■ TASK TO COMPLETE ■
The lines to extract run from the first line of the material below to the line containing "PI = math.pi", both included; leave the pictures behind.
─── DATA SECTION ───
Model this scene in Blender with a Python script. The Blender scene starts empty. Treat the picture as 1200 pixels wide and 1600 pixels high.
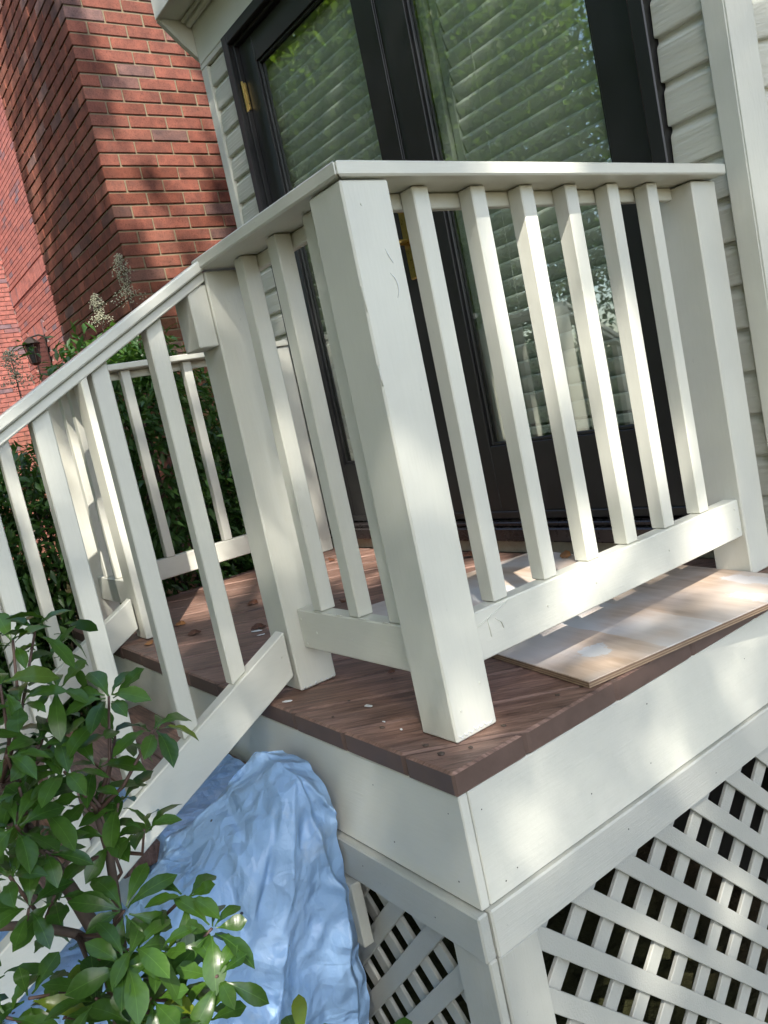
import bpy, bmesh, math, random
import numpy as np
from mathutils import Vector, Matrix, Euler

random.seed(7); rng = np.random.default_rng(7)
S = bpy.context.scene
COL = S.collection
PI = math.pi

# ------------------------------------------------------------------ camera
cam_d = bpy.data.cameras.new('camera'); cam = bpy.data.objects.new('camera', cam_d); COL.objects.link(cam)
CR = Vector((0.57964392, 0.78805467, -0.20732286)); CU = Vector((0.01879304, 0.24142863, 0.97023659)); CB = Vector((0.81465315, -0.56628797, 0.1251327))
CP = Vector((0.92728903, -0.66794942, 0.55349226)); FPX = 1249.873
m = Matrix.Identity(4)
for i in range(3):
    m[i][0] = CR[i]; m[i][1] = CU[i]; m[i][2] = CB[i]; m[i][3] = CP[i]
cam.matrix_world = m
cam_d.sensor_fit = 'HORIZONTAL'; cam_d.sensor_width = 36.0; cam_d.lens = FPX / 1200 * 36.0
cam_d.clip_start = 0.02; cam_d.clip_end = 500
S.camera = cam

# ------------------------------------------------------------------ world, sun, exposure
SUN_EL, SUN_AZ = math.radians(48), math.radians(-30)          # azimuth measured from +X towards +Y
SUN = Vector((math.cos(SUN_EL) * math.cos(SUN_AZ), math.cos(SUN_EL) * math.sin(SUN_AZ), math.sin(SUN_EL)))
W = bpy.data.worlds.new('World'); S.world = W; W.use_nodes = True
wn = W.node_tree; bg = wn.nodes['Background']
sky = wn.nodes.new('ShaderNodeTexSky'); sky.sky_type = 'NISHITA'; sky.sun_disc = False
sky.sun_elevation = SUN_EL; sky.sun_rotation = math.atan2(SUN.x, SUN.y)
sky.air_density = 1.0; sky.dust_density = 1.6
wn.links.new(sky.outputs[0], bg.inputs[0]); bg.inputs[1].default_value = 0.15
sd = bpy.data.lights.new('sun', 'SUN'); sd.energy = 2.8; sd.angle = math.radians(0.53); sd.color = (1.0, 0.94, 0.85)
so = bpy.data.objects.new('sun', sd); COL.objects.link(so); so.location = SUN * 20
so.rotation_euler = SUN.to_track_quat('Z', 'Y').to_euler()
S.view_settings.view_transform = 'Standard'; S.view_settings.look = 'None'
S.view_settings.exposure = 1.58; S.view_settings.gamma = 1.0
S.cycles.max_bounces = 6; S.cycles.diffuse_bounces = 3; S.cycles.glossy_bounces = 3; S.cycles.transparent_max_bounces = 10; S.cycles.caustics_reflective = False; S.cycles.caustics_refractive = False

def pix(u, v, depth):
    """point in the scene at a given distance along a sight line (used to lay things out in 3D)"""
    d = CR * ((u - 600) / FPX) - CU * ((v - 800) / FPX) - CB
    return CP + d * depth

def proj(p):
    q = Vector(p) - CP; z = -q.dot(CB)
    if z <= 0.02: return None
    return (600 + FPX * q.dot(CR) / z, 800 - FPX * q.dot(CU) / z, z)

# ------------------------------------------------------------------ material helpers
def mat(name, base=(.5, .5, .5), rough=.5, spec=.5):
    M = bpy.data.materials.new(name); M.use_nodes = True
    nt = M.node_tree; b = nt.nodes['Principled BSDF']
    b.inputs['Base Color'].default_value = (*base, 1); b.inputs['Roughness'].default_value = rough
    b.inputs['Specular IOR Level'].default_value = spec
    return M, nt, b
def N(nt, t, **kw):
    n = nt.nodes.new(t)
    for k, v in kw.items():
        if k.startswith('i_'): n.inputs[k[2:].replace('_', ' ')].default_value = v
        else: setattr(n, k, v)
    return n
def L(nt, a, b): nt.links.new(a, b)
def coords(nt, scale=(1, 1, 1), rot=(0, 0, 0), randomise=True, space='Object'):
    tc = N(nt, 'ShaderNodeTexCoord'); mp = N(nt, 'ShaderNodeMapping')
    mp.inputs['Scale'].default_value = scale; mp.inputs['Rotation'].default_value = rot
    if randomise:
        oi = N(nt, 'ShaderNodeObjectInfo'); ml = N(nt, 'ShaderNodeVectorMath', operation='SCALE')
        cb = N(nt, 'ShaderNodeCombineXYZ')
        for k in range(3): L(nt, oi.outputs['Random'], cb.inputs[k])
        L(nt, cb.outputs[0], ml.inputs[0]); ml.inputs['Scale'].default_value = 37.0
        ad = N(nt, 'ShaderNodeVectorMath', operation='ADD')
        L(nt, tc.outputs[space], ad.inputs[0]); L(nt, ml.outputs[0], ad.inputs[1]); L(nt, ad.outputs[0], mp.inputs[0])
    else:
        L(nt, tc.outputs[space], mp.inputs[0])
    return mp.outputs[0]
def noise(nt, vec, scale, detail=4, rough=.55, dist=0):
    n = N(nt, 'ShaderNodeTexNoise'); n.inputs['Scale'].default_value = scale; n.inputs['Detail'].default_value = detail
    n.inputs['Roughness'].default_value = rough; n.inputs['Distortion'].default_value = dist
    L(nt, vec, n.inputs['Vector']); return n.outputs['Fac']
def ramp(nt, fac, stops):
    r = N(nt, 'ShaderNodeValToRGB'); e = r.color_ramp.elements
    while len(e) < len(stops): e.new(0.5)
    for k, (p, c) in enumerate(stops):
        e[k].position = p; e[k].color = (*c, 1) if len(c) == 3 else c
    L(nt, fac, r.inputs[0]); return r.outputs[0]
def mixc(nt, fac, a, b, mode='MIX'):
    x = N(nt, 'ShaderNodeMix', data_type='RGBA', blend_type=mode)
    if hasattr(fac, 'links') or hasattr(fac, 'is_output'): L(nt, fac, x.inputs[0])
    else: x.inputs[0].default_value = fac
    for k, s in ((6, a), (7, b)):
        if hasattr(s, 'is_output'): L(nt, s, x.inputs[k])
        else: x.inputs[k].default_value = (*s, 1)
    return x.outputs[2]
def bump(nt, b, h, strength=.3, dist=.01, prev=None):
    n = N(nt, 'ShaderNodeBump'); n.inputs['Strength'].default_value = strength; n.inputs['Distance'].default_value = dist
    L(nt, h, n.inputs['Height'])
    if prev is not None: L(nt, prev, n.inputs['Normal'])
    L(nt, n.outputs[0], b.inputs['Normal']); return n.outputs[0]
def mathn(nt, op, a, b=None, clamp=False):
    n = N(nt, 'ShaderNodeMath', operation=op, use_clamp=clamp)
    for k, s in ((0, a), (1, b)):
        if s is None: continue
        if hasattr(s, 'is_output'): L(nt, s, n.inputs[k])
        else: n.inputs[k].default_value = s
    return n.outputs[0]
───
■ SOLUTION TO THIS PROBLEM ■
Model this scene in Blender with a Python script. The Blender scene starts empty. Treat the picture as 1200 pixels wide and 1600 pixels high.
import bpy, bmesh, math, random
import numpy as np
from mathutils import Vector, Matrix, Euler

random.seed(7); rng = np.random.default_rng(7)
S = bpy.context.scene
COL = S.collection
PI = math.pi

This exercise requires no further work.